:: WHAT IS NEEDED ::
Restate the listing below word for word, omitting any images.

:: SOURCE DATA ::
· · · · ·

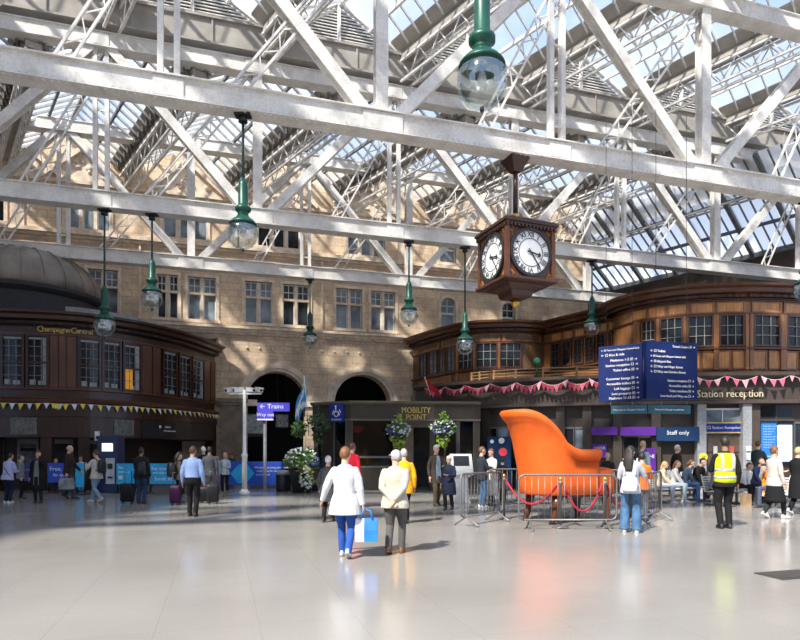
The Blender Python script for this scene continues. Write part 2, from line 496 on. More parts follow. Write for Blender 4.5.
wall_obj(mb, 'pilaster_strip', M_STONE2, WALL)

for i, (a, b, z0, z1, n, kind) in enumerate(wins):
    fr = MB(); gl = MB(); ms = MB()
    y = 0.2
    if kind == 'sq':
        k = n; wd = (b-a)/k
        for q in range(1, k): ms.bx(a+q*wd-0.07, a+q*wd+0.07, 0.02, 0.3, z0, z1)
        zt = z0+(z1-z0)*0.62
        if n == 2: ms.bx(a, b, 0.03, 0.3, zt-0.06, zt+0.06)
        spans = [(a+q*wd+(0.07 if q else 0), a+(q+1)*wd-(0.07 if q < k-1 else 0)) for q in range(k)]
    else:
        zt = z0+(z1-z0)*0.5; spans = [(a, b)]
    for (p0, p1) in spans:
        for (q0, q1) in (((z0, zt), (zt, z1)) if n != 3 else ((z0, z0+(z1-z0)*0.55), (z0+(z1-z0)*0.55, z1))):
            s_ = 0.055
            fr.bx(p0, p1, y-0.03, y+0.05, q0, q0+s_); fr.bx(p0, p1, y-0.03, y+0.05, q1-s_, q1)
            fr.bx(p0, p0+s_, y-0.03, y+0.05, q0, q1); fr.bx(p1-s_, p1, y-0.03, y+0.05, q0, q1)
            if q0 > z0+0.1:
                m_ = (p0+p1)/2; fr.bx(m_-0.02, m_+0.02, y-0.02, y+0.03, q0, q1); fr.bx(p0, p1, y-0.02, y+0.03, (q0+q1)/2-0.02, (q0+q1)/2+0.02)
            gl.bx(p0, p1, y, y+0.015, q0, q1)
    o = struct(wall_obj(fr, 'window_%d' % (i+1), M_SASH))
    if ms.v: wall_obj(ms, 'mullion', M_STONE2, o)
    wall_obj(gl, 'glass', M_PANEW if i % 3 else M_PANE, o)

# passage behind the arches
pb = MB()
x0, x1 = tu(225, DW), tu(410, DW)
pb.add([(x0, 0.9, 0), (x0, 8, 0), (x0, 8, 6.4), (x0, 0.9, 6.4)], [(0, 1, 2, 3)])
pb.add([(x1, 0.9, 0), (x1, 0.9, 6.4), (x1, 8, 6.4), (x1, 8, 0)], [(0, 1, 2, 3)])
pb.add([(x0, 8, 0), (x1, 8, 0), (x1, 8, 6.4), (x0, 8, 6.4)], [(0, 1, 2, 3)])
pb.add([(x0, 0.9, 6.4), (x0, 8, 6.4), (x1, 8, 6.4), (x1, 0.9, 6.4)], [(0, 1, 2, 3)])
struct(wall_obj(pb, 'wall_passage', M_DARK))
# departure board on the passage's rear wall
tm = thing('poster_case', 'small white poster case hanging in the dark left arch', 'poster case', WLOC+Vector((0, 0, 0)))
c = wp(tu(256, DW+1.5), DW+1.5, 0)
tm.location = (c.x, c.y, 2.6)
q = MB(); q.box((c.x, c.y, 3.0), (1.1, 0.12, 1.3), TH); q.build('case', M_BLACK, tm)
q = MB(); q.box((c.x+0.02, c.y-0.08, 3.05), (0.95, 0.02, 1.05), TH); q.build('poster', mat('pale_poster', (0.35, 0.42, 0.42), 0.6, var=0.5, scale=5), tm)

# ================================================================== roof trusses
ZL, ZU, CH = 10.14, 15.75, 0.5
KR = (-0.625*CT+0.781*ST)/(0.625*ST+0.781*CT)             # shift along the wall per metre of depth, roof ridges
def truss(name, label, d, tn, ta, tb, tub, long_top=True):
    """tn: bottom-node posts; ta..tb extent"""
    root = thing(name, label, 'roof truss', wp(0, d, ZL), TH, 'white steel roof trusses')
    def seg(m, t0, z0, t1, z1, w_, h_, y=0.0): m.bar((t0, y, z0-ZL), (t1, y, z1-ZL), w_, h_, (0, -1, 0))
    # lower chord: box girder with flange plates, joint covers
    m = MB(); m.bx(ta, tb, -0.0, 0.42, 0, CH)
    m.bx(ta, tb, -0.05, 0.47, -0.035, 0.0); m.bx(ta, tb, -0.09, 0.51, CH, CH+0.035)
    if d == D1:
        q = -13.0
        while q < 20:
            for zz in (0.05, CH-0.05): m.bx(q-.022, q+.022, -0.022, 0.0, zz-.022, zz+.022)
            m.bx(q-.022, q+.022, 0.03, 0.074, -0.055, -0.035)
            q += 0.16
    m.build('lower_chord', M_STEEL, root, local=True)
    m = MB(); m.bx(ta, tub, -0.0, 0.42, ZU-ZL, ZU-ZL+0.46)
    m.bx(ta, tub, -0.05, 0.47, ZU-ZL-0.035, ZU-ZL); m.bx(ta, tub, -0.05, 0.47, ZU-ZL+0.46, ZU-ZL+0.495)
    m.build('upper_chord', M_STEEL, root, local=True)
    t = tn; k = 0
    ts = []
    while t > ta+1: t -= 5.37; k -= 1
    while t < tub-0.5:
        if t > ta: ts.append((t, k))
        t += 5.37; k += 1
    for t, k in ts:
        m = MB()
        if k % 2 == 0:                                      # strong H post over a bottom node
            m.bx(t-0.17, t+0.17, 0.05, 0.09, CH, ZU-ZL); m.bx(t-0.17, t+0.17, 0.33, 0.37, CH, ZU-ZL); m.bx(t-0.03, t+0.03, 0.09, 0.33, CH, ZU-ZL)
        else:                                               # pair of slender hangers
            for s in (-1, 1): m.bx(t+s*0.19-0.07, t+s*0.19+0.07, 0.1, 0.3, CH, ZU-ZL)
            zz = CH+0.5
            while zz < ZU-ZL-0.4: m.bx(t-0.14, t+0.14, 0.15, 0.19, zz, zz+0.05); zz += 1.2
        m.build('post', M_STEEL, root, local=True)
        m = MB()
        hw = 0.55 if k % 2 == 0 else 0.35
        m.bx(t-hw, t+hw, -0.035, 0.0, 0.02, CH-0.02); m.build('gusset_plate', M_STEEL, root, local=True); m = MB(); m.bx(t-hw*0.8, t+hw*0.8, -0.03, 0.0, ZU-ZL+0.03, ZU-ZL+0.44)
        m.build('gusset_plate', M_STEEL, root, local=True)
        if k % 2 == 0:
            for s in (-1, 1):
                e = t+s*5.37
                if e < ta or e > tub+0.3: continue
                m = MB(); a = Vector((t+s*0.45, 0.2, CH)); b = Vector((e-s*0.3, 0.2, ZU-ZL))
                for y in (0.06, 0.34):
                    m.bar(a+Vector((0, y-0.2, 0)), b+Vector((0, y-0.2, 0)), 0.32, 0.05, (0, -1, 0))
                m.bar(a, b, 0.05, 0.26, (0, -1, 0))
                m.build('diagonal', M_STEEL, root, local=True)
                if s > 0: continue
                # light lattice counter-brace
                m = MB(); a = Vector((t-3.8, 0.22, CH)); b = Vector((t-0.1, 0.22, ZU-ZL))
                lattice(m, a, b, 0.34, Vector((1, 0, 0)), 0.06, 0.42)
                m.build('lattice_brace', M_STEEL, root, local=True)
    for t, k in ts:
        if k % 2 and ta < t-3 and t < tub:
            m = MB(); lattice(m, (t-2.4, 0.22, CH), (t+0.3, 0.22, ZU-ZL), 0.34, Vector((1, 0, 0)), 0.06, 0.42); m.build('lattice_brace', M_STEEL, root, local=True)
    return root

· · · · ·

:: WRITTEN ANSWER ::
The Blender Python script for this scene continues. Write part 2, from line 496 on. More parts follow. Write for Blender 4.5.
wall_obj(mb, 'pilaster_strip', M_STONE2, WALL)

for i, (a, b, z0, z1, n, kind) in enumerate(wins):
    fr = MB(); gl = MB(); ms = MB()
    y = 0.2
    if kind == 'sq':
        k = n; wd = (b-a)/k
        for q in range(1, k): ms.bx(a+q*wd-0.07, a+q*wd+0.07, 0.02, 0.3, z0, z1)
        zt = z0+(z1-z0)*0.62
        if n == 2: ms.bx(a, b, 0.03, 0.3, zt-0.06, zt+0.06)
        spans = [(a+q*wd+(0.07 if q else 0), a+(q+1)*wd-(0.07 if q < k-1 else 0)) for q in range(k)]
    else:
        zt = z0+(z1-z0)*0.5; spans = [(a, b)]
    for (p0, p1) in spans:
        for (q0, q1) in (((z0, zt), (zt, z1)) if n != 3 else ((z0, z0+(z1-z0)*0.55), (z0+(z1-z0)*0.55, z1))):
            s_ = 0.055
            fr.bx(p0, p1, y-0.03, y+0.05, q0, q0+s_); fr.bx(p0, p1, y-0.03, y+0.05, q1-s_, q1)
            fr.bx(p0, p0+s_, y-0.03, y+0.05, q0, q1); fr.bx(p1-s_, p1, y-0.03, y+0.05, q0, q1)
            if q0 > z0+0.1:
                m_ = (p0+p1)/2; fr.bx(m_-0.02, m_+0.02, y-0.02, y+0.03, q0, q1); fr.bx(p0, p1, y-0.02, y+0.03, (q0+q1)/2-0.02, (q0+q1)/2+0.02)
            gl.bx(p0, p1, y, y+0.015, q0, q1)
    o = struct(wall_obj(fr, 'window_%d' % (i+1), M_SASH))
    if ms.v: wall_obj(ms, 'mullion', M_STONE2, o)
    wall_obj(gl, 'glass', M_PANEW if i % 3 else M_PANE, o)

# passage behind the arches
pb = MB()
x0, x1 = tu(225, DW), tu(410, DW)
pb.add([(x0, 0.9, 0), (x0, 8, 0), (x0, 8, 6.4), (x0, 0.9, 6.4)], [(0, 1, 2, 3)])
pb.add([(x1, 0.9, 0), (x1, 0.9, 6.4), (x1, 8, 6.4), (x1, 8, 0)], [(0, 1, 2, 3)])
pb.add([(x0, 8, 0), (x1, 8, 0), (x1, 8, 6.4), (x0, 8, 6.4)], [(0, 1, 2, 3)])
pb.add([(x0, 0.9, 6.4), (x0, 8, 6.4), (x1, 8, 6.4), (x1, 0.9, 6.4)], [(0, 1, 2, 3)])
struct(wall_obj(pb, 'wall_passage', M_DARK))
# departure board on the passage's rear wall
tm = thing('poster_case', 'small white poster case hanging in the dark left arch', 'poster case', WLOC+Vector((0, 0, 0)))
c = wp(tu(256, DW+1.5), DW+1.5, 0)
tm.location = (c.x, c.y, 2.6)
q = MB(); q.box((c.x, c.y, 3.0), (1.1, 0.12, 1.3), TH); q.build('case', M_BLACK, tm)
q = MB(); q.box((c.x+0.02, c.y-0.08, 3.05), (0.95, 0.02, 1.05), TH); q.build('poster', mat('pale_poster', (0.35, 0.42, 0.42), 0.6, var=0.5, scale=5), tm)

# ================================================================== roof trusses
ZL, ZU, CH = 10.14, 15.75, 0.5
KR = (-0.625*CT+0.781*ST)/(0.625*ST+0.781*CT)             # shift along the wall per metre of depth, roof ridges
def truss(name, label, d, tn, ta, tb, tub, long_top=True):
    """tn: bottom-node posts; ta..tb extent"""
    root = thing(name, label, 'roof truss', wp(0, d, ZL), TH, 'white steel roof trusses')
    def seg(m, t0, z0, t1, z1, w_, h_, y=0.0): m.bar((t0, y, z0-ZL), (t1, y, z1-ZL), w_, h_, (0, -1, 0))
    # lower chord: box girder with flange plates, joint covers
    m = MB(); m.bx(ta, tb, -0.0, 0.42, 0, CH)
    m.bx(ta, tb, -0.05, 0.47, -0.035, 0.0); m.bx(ta, tb, -0.09, 0.51, CH, CH+0.035)
    if d == D1:
        q = -13.0
        while q < 20:
            for zz in (0.05, CH-0.05): m.bx(q-.022, q+.022, -0.022, 0.0, zz-.022, zz+.022)
            m.bx(q-.022, q+.022, 0.03, 0.074, -0.055, -0.035)
            q += 0.16
    m.build('lower_chord', M_STEEL, root, local=True)
    m = MB(); m.bx(ta, tub, -0.0, 0.42, ZU-ZL, ZU-ZL+0.46)
    m.bx(ta, tub, -0.05, 0.47, ZU-ZL-0.035, ZU-ZL); m.bx(ta, tub, -0.05, 0.47, ZU-ZL+0.46, ZU-ZL+0.495)
    m.build('upper_chord', M_STEEL, root, local=True)
    t = tn; k = 0
    ts = []
    while t > ta+1: t -= 5.37; k -= 1
    while t < tub-0.5:
        if t > ta: ts.append((t, k))
        t += 5.37; k += 1
    for t, k in ts:
        m = MB()
        if k % 2 == 0:                                      # strong H post over a bottom node
            m.bx(t-0.17, t+0.17, 0.05, 0.09, CH, ZU-ZL); m.bx(t-0.17, t+0.17, 0.33, 0.37, CH, ZU-ZL); m.bx(t-0.03, t+0.03, 0.09, 0.33, CH, ZU-ZL)
        else:                                               # pair of slender hangers
            for s in (-1, 1): m.bx(t+s*0.19-0.07, t+s*0.19+0.07, 0.1, 0.3, CH, ZU-ZL)
            zz = CH+0.5
            while zz < ZU-ZL-0.4: m.bx(t-0.14, t+0.14, 0.15, 0.19, zz, zz+0.05); zz += 1.2
        m.build('post', M_STEEL, root, local=True)
        m = MB()
        hw = 0.55 if k % 2 == 0 else 0.35
        m.bx(t-hw, t+hw, -0.035, 0.0, 0.02, CH-0.02); m.build('gusset_plate', M_STEEL, root, local=True); m = MB(); m.bx(t-hw*0.8, t+hw*0.8, -0.03, 0.0, ZU-ZL+0.03, ZU-ZL+0.44)
        m.build('gusset_plate', M_STEEL, root, local=True)
        if k % 2 == 0:
            for s in (-1, 1):
                e = t+s*5.37
                if e < ta or e > tub+0.3: continue
                m = MB(); a = Vector((t+s*0.45, 0.2, CH)); b = Vector((e-s*0.3, 0.2, ZU-ZL))
                for y in (0.06, 0.34):
                    m.bar(a+Vector((0, y-0.2, 0)), b+Vector((0, y-0.2, 0)), 0.32, 0.05, (0, -1, 0))
                m.bar(a, b, 0.05, 0.26, (0, -1, 0))
                m.build('diagonal', M_STEEL, root, local=True)
                if s > 0: continue
                # light lattice counter-brace
                m = MB(); a = Vector((t-3.8, 0.22, CH)); b = Vector((t-0.1, 0.22, ZU-ZL))
                lattice(m, a, b, 0.34, Vector((1, 0, 0)), 0.06, 0.42)
                m.build('lattice_brace', M_STEEL, root, local=True)
    for t, k in ts:
        if k % 2 and ta < t-3 and t < tub:
            m = MB(); lattice(m, (t-2.4, 0.22, CH), (t+0.3, 0.22, ZU-ZL), 0.34, Vector((1, 0, 0)), 0.06, 0.42); m.build('lattice_brace', M_STEEL, root, local=True)
    return root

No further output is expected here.